Poco importa hoy que la narrativa de la derecha venezolana más vehemente no reclame para sí su propio pasado político: esos “ríos turbios y multitudinarios” de simpatizantes del chavismo estaban conectados directamente a una respuesta histórica ante los excesos y la corrupción gubernamentales del boompetrolero de los años setenta, los días aciagos y festivos del Caracazo y el primer exterminio policíaco de una derecha contemporánea encabezada por el inefable Carlos Andrés Pérez (1974-1979, 1989-1993); corrupción a gran escala, más de 250 muertos el 28 de febrero de 1989; los 250 millones de bolívares sacados del presupuesto del Ministerio de Relaciones Interiores que ayudarían a la entonces candidata a la presidencia de Nicaragua, Violeta Barrios de Chamorro, en 1992; la acción política de la corrupción en abierta alianza ideológica entre derechas nacionales.

Era necesario que el socialismo venezolano se pareciera al menos a un Estado benefactor que restituyera cierta credibilidad a los pactos redistributivos que el gobierno establecía con la sociedad: una poderosa “fantasía” política de ruptura, una semántica de la revolución actualizada que combinaría elecciones con decretos de expropiación, carisma popular con alianzas regionales, a tal punto que el nuevo socialismo bolivariano se transformaría en el eje de la política latinoamericana y en el principal referente de la misma izquierda subcontinental. Sin embargo, el chavismo pagó un alto precio por este gesto de absoluto desafío: se transformó en el dueño de los demonios ideológicos de este ciclo de gobiernosprogresistas en América Latina; durante más de diez años, América del Sur se definía en términos de pragmatismo político a partir de lo que se proponía en Caracas, mientras el chavismo se transformaba también en el chivo expiatorio de todas las derechas latinoamericanas que se cebarían en el nuevo asalto “democrático” hacia un segundo neoliberalismo.

Quizá a partir del chavismo y de su momento de actual debilidad se deba también interrogar sobre los alcances de los últimos gobiernos progresistas: ¿Hubo una auténtica ruptura con el neoliberalismo? ¿Es verdad que la “grieta” latinoamericana que se vislumbra obedece a una falta de radicalidad en las políticas sociales que se implementaron en la última década? ¿Son la corrupción y el personalismo carismático los “problemas” ideológicos que impiden la consolidación de largo plazo de las izquierdas en América Latina?

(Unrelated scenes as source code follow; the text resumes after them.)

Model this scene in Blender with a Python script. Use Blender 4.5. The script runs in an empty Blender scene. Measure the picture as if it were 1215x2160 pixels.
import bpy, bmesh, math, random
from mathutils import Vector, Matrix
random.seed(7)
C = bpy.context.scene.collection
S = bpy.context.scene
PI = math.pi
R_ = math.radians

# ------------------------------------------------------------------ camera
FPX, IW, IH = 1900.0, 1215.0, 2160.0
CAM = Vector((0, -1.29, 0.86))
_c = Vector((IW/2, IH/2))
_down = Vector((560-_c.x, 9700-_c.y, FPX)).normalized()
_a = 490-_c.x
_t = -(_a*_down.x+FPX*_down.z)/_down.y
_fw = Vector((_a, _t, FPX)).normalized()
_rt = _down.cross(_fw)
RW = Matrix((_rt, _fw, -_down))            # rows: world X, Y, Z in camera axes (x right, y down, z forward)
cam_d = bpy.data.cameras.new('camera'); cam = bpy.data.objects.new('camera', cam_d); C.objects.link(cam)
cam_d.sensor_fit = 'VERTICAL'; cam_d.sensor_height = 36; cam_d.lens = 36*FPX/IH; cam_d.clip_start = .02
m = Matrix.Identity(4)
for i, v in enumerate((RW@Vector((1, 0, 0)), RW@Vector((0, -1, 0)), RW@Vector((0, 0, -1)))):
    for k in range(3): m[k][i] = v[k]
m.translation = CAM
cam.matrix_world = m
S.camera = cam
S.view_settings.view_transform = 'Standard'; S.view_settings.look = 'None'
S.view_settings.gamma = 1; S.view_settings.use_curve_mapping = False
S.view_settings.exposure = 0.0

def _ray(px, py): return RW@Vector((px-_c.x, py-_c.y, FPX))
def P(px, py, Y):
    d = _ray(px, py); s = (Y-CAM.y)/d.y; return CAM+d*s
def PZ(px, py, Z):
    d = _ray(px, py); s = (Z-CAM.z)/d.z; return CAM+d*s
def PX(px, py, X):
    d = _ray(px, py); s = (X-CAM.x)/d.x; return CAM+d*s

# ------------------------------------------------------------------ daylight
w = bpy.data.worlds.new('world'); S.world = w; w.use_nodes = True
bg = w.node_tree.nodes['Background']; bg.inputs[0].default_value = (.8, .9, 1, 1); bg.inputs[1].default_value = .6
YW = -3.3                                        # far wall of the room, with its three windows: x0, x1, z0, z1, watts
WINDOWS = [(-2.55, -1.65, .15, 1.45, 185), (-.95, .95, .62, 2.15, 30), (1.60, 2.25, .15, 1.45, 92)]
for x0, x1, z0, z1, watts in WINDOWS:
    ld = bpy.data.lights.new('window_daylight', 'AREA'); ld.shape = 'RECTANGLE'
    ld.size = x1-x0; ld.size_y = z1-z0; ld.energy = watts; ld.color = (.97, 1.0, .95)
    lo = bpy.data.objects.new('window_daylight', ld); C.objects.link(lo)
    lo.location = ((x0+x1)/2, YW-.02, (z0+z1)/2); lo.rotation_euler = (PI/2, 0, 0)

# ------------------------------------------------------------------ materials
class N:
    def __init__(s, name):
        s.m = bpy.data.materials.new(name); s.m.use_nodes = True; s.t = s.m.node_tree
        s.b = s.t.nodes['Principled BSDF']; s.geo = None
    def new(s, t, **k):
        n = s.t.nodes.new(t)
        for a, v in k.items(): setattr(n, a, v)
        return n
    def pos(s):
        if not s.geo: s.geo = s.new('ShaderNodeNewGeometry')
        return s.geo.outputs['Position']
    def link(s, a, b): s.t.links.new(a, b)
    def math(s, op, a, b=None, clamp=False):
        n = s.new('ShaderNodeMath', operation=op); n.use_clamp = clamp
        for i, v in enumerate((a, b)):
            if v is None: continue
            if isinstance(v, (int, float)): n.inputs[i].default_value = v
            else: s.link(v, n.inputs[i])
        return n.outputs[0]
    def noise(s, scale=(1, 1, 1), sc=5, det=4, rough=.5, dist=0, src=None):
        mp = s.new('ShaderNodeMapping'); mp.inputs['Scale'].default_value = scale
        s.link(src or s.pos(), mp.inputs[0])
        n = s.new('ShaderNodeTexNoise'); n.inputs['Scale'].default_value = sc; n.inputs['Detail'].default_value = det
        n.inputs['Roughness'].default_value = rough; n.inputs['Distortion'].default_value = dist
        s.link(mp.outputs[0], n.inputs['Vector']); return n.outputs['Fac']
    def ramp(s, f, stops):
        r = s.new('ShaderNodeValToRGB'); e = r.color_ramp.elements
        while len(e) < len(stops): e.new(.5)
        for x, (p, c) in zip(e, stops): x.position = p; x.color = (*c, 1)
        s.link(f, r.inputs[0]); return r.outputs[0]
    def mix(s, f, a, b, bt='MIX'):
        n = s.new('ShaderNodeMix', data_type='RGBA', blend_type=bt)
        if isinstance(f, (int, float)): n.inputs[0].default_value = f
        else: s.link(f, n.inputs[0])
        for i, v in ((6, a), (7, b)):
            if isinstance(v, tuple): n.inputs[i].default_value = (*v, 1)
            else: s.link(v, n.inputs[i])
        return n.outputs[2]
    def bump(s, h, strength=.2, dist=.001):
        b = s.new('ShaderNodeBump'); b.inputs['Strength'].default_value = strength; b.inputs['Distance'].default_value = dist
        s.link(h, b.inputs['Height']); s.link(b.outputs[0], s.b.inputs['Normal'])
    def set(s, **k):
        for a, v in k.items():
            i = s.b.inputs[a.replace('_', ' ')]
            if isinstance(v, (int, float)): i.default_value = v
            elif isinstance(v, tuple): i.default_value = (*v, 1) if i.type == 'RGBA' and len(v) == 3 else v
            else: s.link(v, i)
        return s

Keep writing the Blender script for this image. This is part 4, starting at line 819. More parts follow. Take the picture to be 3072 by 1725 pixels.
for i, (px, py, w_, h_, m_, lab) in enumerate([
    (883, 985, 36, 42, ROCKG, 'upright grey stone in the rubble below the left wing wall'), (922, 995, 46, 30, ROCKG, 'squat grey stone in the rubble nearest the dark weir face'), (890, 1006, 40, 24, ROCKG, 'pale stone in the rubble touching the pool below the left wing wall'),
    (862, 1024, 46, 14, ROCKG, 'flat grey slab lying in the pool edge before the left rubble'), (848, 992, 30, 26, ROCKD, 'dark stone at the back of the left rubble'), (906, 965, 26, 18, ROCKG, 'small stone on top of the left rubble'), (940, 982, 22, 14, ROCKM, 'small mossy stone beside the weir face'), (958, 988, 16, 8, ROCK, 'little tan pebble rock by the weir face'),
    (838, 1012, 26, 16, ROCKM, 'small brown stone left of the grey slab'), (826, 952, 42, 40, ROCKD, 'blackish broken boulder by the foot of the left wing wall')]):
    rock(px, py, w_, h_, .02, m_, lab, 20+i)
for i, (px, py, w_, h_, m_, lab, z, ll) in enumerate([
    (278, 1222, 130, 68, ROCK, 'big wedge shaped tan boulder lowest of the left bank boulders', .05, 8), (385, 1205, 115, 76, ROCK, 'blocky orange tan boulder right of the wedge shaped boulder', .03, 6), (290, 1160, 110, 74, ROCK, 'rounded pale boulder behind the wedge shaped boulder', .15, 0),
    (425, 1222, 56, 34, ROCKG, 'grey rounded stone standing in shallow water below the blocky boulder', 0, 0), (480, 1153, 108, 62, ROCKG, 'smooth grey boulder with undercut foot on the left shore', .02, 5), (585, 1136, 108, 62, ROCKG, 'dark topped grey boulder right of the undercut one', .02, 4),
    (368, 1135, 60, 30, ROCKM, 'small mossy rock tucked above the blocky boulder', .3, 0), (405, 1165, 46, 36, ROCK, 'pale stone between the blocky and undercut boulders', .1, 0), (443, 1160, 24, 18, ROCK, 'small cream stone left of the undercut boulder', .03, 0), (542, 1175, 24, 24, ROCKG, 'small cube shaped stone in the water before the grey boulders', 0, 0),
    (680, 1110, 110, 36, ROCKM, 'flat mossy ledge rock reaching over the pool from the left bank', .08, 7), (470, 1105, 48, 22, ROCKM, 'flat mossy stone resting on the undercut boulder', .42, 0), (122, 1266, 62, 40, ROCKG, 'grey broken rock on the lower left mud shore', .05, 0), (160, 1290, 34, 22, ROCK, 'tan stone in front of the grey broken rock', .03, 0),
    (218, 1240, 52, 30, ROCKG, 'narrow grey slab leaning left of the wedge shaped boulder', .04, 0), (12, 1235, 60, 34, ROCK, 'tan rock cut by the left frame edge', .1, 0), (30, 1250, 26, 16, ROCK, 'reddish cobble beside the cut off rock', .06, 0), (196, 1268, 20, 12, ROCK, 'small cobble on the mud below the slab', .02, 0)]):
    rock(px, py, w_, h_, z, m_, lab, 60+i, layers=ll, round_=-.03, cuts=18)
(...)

UNA ENCRUCIJADA LIBIDINAL CON INTERROGACIONES SIN MORALEJA

En lo que con cierta ironía se define como el “socialismo uruguayo”, por ejemplo, en el barrio Buceo, en Monte-video, se le puede preguntar a un taxista lo que piensa sobre los gobiernos del Frente Amplio –esto al comenzar su tercera presidencia– y es probable que responda: “Básicamente estoy de acuerdo, sólo que les da casa a muchos y a los que laburamos pues no.” Cuando se le preguntó al Pepe Mujica la razón por la cual no fue a fondo en la transformación de Uruguay cuando fue presidente, respondió: “¡Porque la gente quiere iPhones!” (“Las tensiones del poder”, Renaud Lambert, Le Monde Diplomatique, enero de 2016, edición Cono Sur). Desde afuera, Uruguay es uno de los refugios de los gobiernos progresistas de la última década: aceleración productiva con una tendencia social y económica redistributiva; un expresidente tupamaro (el Pepe) como símbolo mundial de la austeridad radical con la que debería actuar todo gobernante; un alto sentido del consumo que ilustra también el momento de capitalización que vive su clase media. Desde adentro, el desfalco a la Administración Nacional de Combustibles, Alcohol y Portland (ANCAP), el “inminente agotamiento” del ciclo frenteamplista y sus “contradicciones internas”; el posible ascenso de Luis Lacalle Pou como el “Macri uruguayo”, están en el mapa de adversidades al que se enfrentará en los próximos años el Frente Amplio.

¿Será cierto que el péndulo ideológico que mueve a la precaria economía capitalista latinoamericana va de gobiernos de izquierda que triunfan para renovar y ampliar las políticas y los derechos sociales y económicos que estabilizan a las clases medias, las cuales después van a votar por las derechas cuando el poder libidinal del mercado sea insuficiente para sus “aspiraciones de consumo”? ¿Es ideológica la corrupción en América Latina? ¿El neoliberalismo y el socialismo del siglo XXI comparten la misma jaula de hierro neocolonial, es decir, la precariedad histórica tanto de las economías nacionales como del mismo Estado nacional?